Иэн Хэкинг и Морис Мандельбаум дали следующие определения термина:

[Историцизм – это] теория, согласно которой социальные и культурные явления обусловлены исторически. У каждого исторического периода есть собственные ценности, которые нельзя напрямую применить к другим эпохам (Хэкинг)[69].

Историзм – это вера в то, что адекватное понимание природы любого явления и адекватная оценка его значения достигаются путем его рассмотрения в терминах того места, которое оно занимает, и той роли, которую оно играет в процессе развития (Мандельбаум)[70].
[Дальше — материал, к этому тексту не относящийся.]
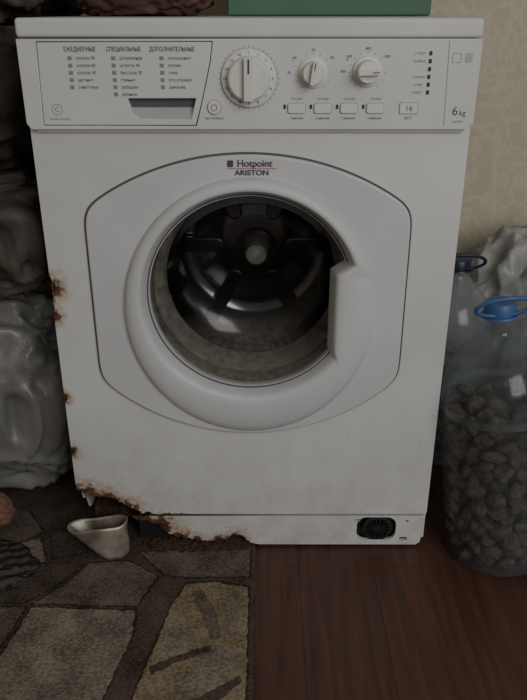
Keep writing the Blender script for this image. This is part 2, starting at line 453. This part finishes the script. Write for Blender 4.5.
# glass bowl + gasket + drum
lathe('door_glass', [(.1505, .006), (.148, .012), (.141, .035), (.134, .060), (.126, .080), (.112, .097), (.085, .108), (.045, .113), (.0005, .115)], M_GLASS, W, seg=96, axis='Y', center=(-.002, 0, .472), capends=False)
lathe('door_gasket', [(.160, -.002), (.157, .012), (.152, .030), (.149, .045), (.153, .055), (.153, .062), (.146, .068), (.139, .080), (.136, .098), (.142, .104), (.150, .112), (.20, .118)], M_GASK, W, seg=96, axis='Y', center=(-.002, 0, .469), capends=False)
lathe('drum', [(.145, .112), (.17, .114), (.225, .125), (.235, .14), (.235, .37), (.225, .385), (.19, .387), (.18, .380), (.15, .378), (.14, .386), (.12, .388), (.11, .378), (.06, .372), (.0005, .372)], M_DRUM, W, seg=96, axis='Y', center=(0, 0, .440), capends=False)
pd = []
for i in range(3):
    a = math.radians(60+120*i)
    vv = []; ff = []
    for yy, h in ((.14, .012), (.17, .045), (.33, .05), (.375, .03)):
        for w_, hh in ((-.034, 0), (-.02, h*.85), (0, h), (.02, h*.85), (.034, 0)):
            vv.append((w_, yy, -.234+hh))
    for j in range(3):
        for k in range(4):
            q = j*5+k; ff.append((q, q+1, q+6, q+5))
    o = obj('p', vv, ff, M_PAD); o.data.transform(Matrix.Translation((0, 0, .44)) @ Matrix.Rotation(a, 4, 'Y')); pd.append(o)
join(pd, 'drum_paddles', W)
rb = []
for i in range(6):
    a = math.radians(30+60*i)
    pts = rrect(0, .125, .030, .13, .014)
    o = plate('r', [pts], .380, .369, M_DRUM, None, bevel=.004); o.data.transform(Matrix.Translation((0, 0, .44)) @ Matrix.Rotation(a, 4, 'Y')); rb.append(o)
join(rb, 'drum_back_ribs', W)
lathe('drum_hub_base', [(.040, .373), (.036, .366), (.024, .362)], M_PAD, W, seg=40, axis='Y', center=(.004, 0, .436), capends=False)
lathe('drum_hub', [(.025, .364), (.022, .325), (.019, .306), (.011, .300), (.0005, .299)], M_HUB, W, seg=40, axis='Y', center=(.004, 0, .440), capends=False)

# ================================================================ ROOM
def wallpaper():
    m, nt, b = newmat('wallpaper'); L = nt.links.new
    b.inputs['Roughness'].default_value = .8
    tc = nt.nodes.new('ShaderNodeTexCoord')
    n = nt.nodes.new('ShaderNodeTexNoise'); n.inputs['Scale'].default_value = 7; n.inputs['Detail'].default_value = 3; n.inputs['Distortion'].default_value = 2.5
    L(tc.outputs['Object'], n.inputs['Vector'])
    r = nt.nodes.new('ShaderNodeValToRGB')
    e = r.color_ramp.elements
    e[0].position = .42; e[0].color = (.54, .475, .36, 1); e[1].position = .5; e[1].color = (.61, .545, .425, 1)
    x = e.new(.56); x.color = (.55, .49, .375, 1)
    L(n.outputs['Fac'], r.inputs['Fac'])
    n3 = nt.nodes.new('ShaderNodeTexNoise'); n3.inputs['Scale'].default_value = 90
    L(tc.outputs['Object'], n3.inputs['Vector'])
    bp = nt.nodes.new('ShaderNodeBump'); bp.inputs['Strength'].default_value = .15; bp.inputs['Distance'].default_value = .005
    L(n3.outputs['Fac'], bp.inputs['Height']); L(bp.outputs['Normal'], b.inputs['Normal'])
    L(r.outputs['Color'], b.inputs['Base Color']); return m
def laminate():
    m, nt, b = newmat('laminate_floor'); L = nt.links.new
    b.inputs['Roughness'].default_value = .5
    tc = nt.nodes.new('ShaderNodeTexCoord')
    mp = nt.nodes.new('ShaderNodeMapping'); mp.inputs['Rotation'].default_value = (0, 0, math.pi/2); mp.inputs['Location'].default_value = (.75, .047, 0)
    L(tc.outputs['Object'], mp.inputs['Vector'])
    br = nt.nodes.new('ShaderNodeTexBrick'); br.inputs['Scale'].default_value = 1
    br.inputs['Brick Width'].default_value = 1.6; br.inputs['Row Height'].default_value = .125; br.inputs['Mortar Size'].default_value = .0007
    br.inputs['Color1'].default_value = (.084, .036, .024, 1); br.inputs['Color2'].default_value = (.096, .041, .027, 1); br.inputs['Mortar'].default_value = (.035, .015, .010, 1)
    L(mp.outputs[0], br.inputs['Vector'])
    mp2 = nt.nodes.new('ShaderNodeMapping'); mp2.inputs['Scale'].default_value = (80, 5, 1)
    L(tc.outputs['Object'], mp2.inputs['Vector'])
    n = nt.nodes.new('ShaderNodeTexNoise'); n.inputs['Scale'].default_value = 1; n.inputs['Detail'].default_value = 6; n.inputs['Distortion'].default_value = .6
    L(mp2.outputs[0], n.inputs['Vector'])
    r = nt.nodes.new('ShaderNodeValToRGB'); r.color_ramp.elements[0].position = .3; r.color_ramp.elements[1].position = .7
    r.color_ramp.elements[0].color = (.65, .65, .65, 1); r.color_ramp.elements[1].color = (1.25, 1.2, 1.15, 1)
    L(n.outputs['Fac'], r.inputs['Fac'])
    mx = nt.nodes.new('ShaderNodeMixRGB'); mx.blend_type = 'MULTIPLY'; mx.inputs[0].default_value = 1
    L(br.outputs['Color'], mx.inputs[1]); L(r.outputs['Color'], mx.inputs[2]); L(mx.outputs[0], b.inputs['Base Color'])
    return m
M_WALL = wallpaper(); M_FLOOR = laminate()
box('floor', (-1.1, -3.2, -.05), (2.2, .70, 0), M_FLOOR)
box('wall_back', (-1.1, .70, 0), (2.2, .80, 2.5), M_WALL)
box('wall_left', (-1.2, -3.2, 0), (-1.1, .80, 2.5), M_WALL)
box('baseboard_back', (-1.1, .685, 0), (2.2, .70, .07), simple('baseboard_wood', (.10, .05, .03), .5, var=.2))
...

Взяв за основу эти и другие определения, а также несколько дополнительных уточнений, сделанных учеными, уделившими отдельное внимание изучению историзма, мы можем сказать, что историзм – это способ мышления, обладающий следующими характеристиками. Он говорит нам, что для понимания природы чего-либо в этом мире мы должны рассматривать его в качестве исторически развивающейся целостности. То есть, во-первых, как нечто индивидуальное и уникальное (и, как минимум в потенциале, обладающее некоторым единством), а во-вторых, как нечто, развивающееся со временем. Историцизм обычно допускает неоднозначные пути и зигзаги на этом пути развития, но он стремится найти общее в частном и не влечет обязательной посылки целеполагания. Но идея развития и посылка, что сам процесс развития происходит в течение определенного отрезка времени, являются ключевыми для этого способа понимания действительности[71]. Нет нужды уточнять, что течение времени, определяющее и для нарратива, и для понятия развития, составляет, согласно знаменитому выражению Вальтера Беньямина, секулярное, пустое и гомогенное время истории[72]. Старые и новые идеи о скачкообразных изменениях, разрывах, сдвигах в историческом процессе время от времени бросали вызов доминирующему историцизму, но большая часть историографии остается глубоко укорененной в этой традиции. Иначе говоря, она все еще полагает свой объект исследования как внутренне единый и рассматривает его развитие во времени. Это справедливо, при всех отличиях от классического историцизма, для исторических нарративов, опирающихся на марксистское или либеральное мировоззрение. Именно этот взгляд лежит в основе описаний/объяснений, создаваемых в жанре «история чего-то» – капитализма, индустриализации, национализма и так далее.

Часть первая

Историцизм и нарратив модерности

Глава 1

Постколониальность и уловка истории

Доводить мысль до крайностей.

Недавно в качестве похвалы постколониальному проекту Subaltern Studies сказали, что он демонстрирует «возможно, впервые в истории с момента колонизации», что «индийцы вновь обрели способность к саморепрезентации [в рамках исторической науки]»[73]. Как историку и члену группы Subaltern Studies комплименты, содержащиеся в этой реплике, мне приятны, но кажутся преждевременными. Цель настоящего эссе как раз и состоит в проблематизации идеи «индийцев», занятых «саморепрезентацией в истории». Отложим на время запутанный вопрос идентичности в таком транснациональном проекте, как Subaltern Studies, где гражданство, контракты и прочие обязательства затуманивают этнические различия настолько, что многие назвали бы эту ситуацию типичной для постмодерна. Мне хочется выдвинуть еще более причудливый тезис. До тех пор, пока мы задействуем академический дискурс истории, то есть говорим об истории как о дискурсе, производимом в институциональных рамках университета, сувереном в нем остается «Европа»: она остается теоретическим субъектом любой истории, будь то история Индии, Китая, Кении или любой другой территории. Каким-то удивительным образом все эти другие истории стремятся к тому, чтобы стать вариациями господствующего нарратива, который можно назвать «история Европы». В этом смысле «история Индии» оказывается заведомо в подчиненном, субалтерном, положении; от имени этой истории можно выражать только субалтерные субъектные позиции.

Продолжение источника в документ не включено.